You could be forgiven if the only thing you think of at Olympia Provisions is the meat. At Oregon's first and best certified dry-cure salami house, Elias Cairo's meat wizardry makes for a nonstop holiday celebration for your taste buds, earning fans all over the world: His sausages and pâtés are sold as far away as Japan.
And if you appreciate charcuterie, you should always start with the French, Spanish or Italian board, which respectively brings that mighty salami into relief against rillettes, the city's best house chorizo, or lovely mortadella and capicola. Pair that board with the wonderful cheese from top makers from both Europe and the States, whether a fruity raw cheese from Oregon's Ancient Heritage washed in merlot wine, or a milky and nutty majorero from Spain.
If Olympia excelled only at meat and cheese, that would be more than okay. But the menu at the Northwest Portland location goes far beyond that world-class baseline. Chef Eric Joppie's root-vegetable soups make the winter bearable, and the summertime fruit gazpachos (plum was recently replaced by watermelon) are the stuff of which dreams are made. Meanwhile, the beer and wine menus are eccentric and wide-ranging, from a world-beating Bordelet perry to Belgian krieks and acidic, earthy Plavina wine from Croatia.
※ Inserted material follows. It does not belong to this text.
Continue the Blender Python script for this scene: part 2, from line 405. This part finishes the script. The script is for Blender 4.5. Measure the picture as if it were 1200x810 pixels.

It's hard to believe a restaurant this good is hiding underneath the Fremont Bridge.
Olympia Provisions, 1632 NW Thurman St. and 107 SE Washington St., 503-894-8136, olympiaprovisions.com. 11 am-10 pm daily, 9 am-10 pm Friday-Saturday. $-$$$.
Pro Tip: Though the large meat entrées are good here, they aren't the reason this is one of the best places in Portland to get a meal. Treat the restaurant as an elegant picnic. Those $19 charcuterie plates are the main event, garnished with that beautiful cheese ($15 for three, $25 for five), pickles, great vegetable plates and grilled sausages from andouille to luscious käsekrainer.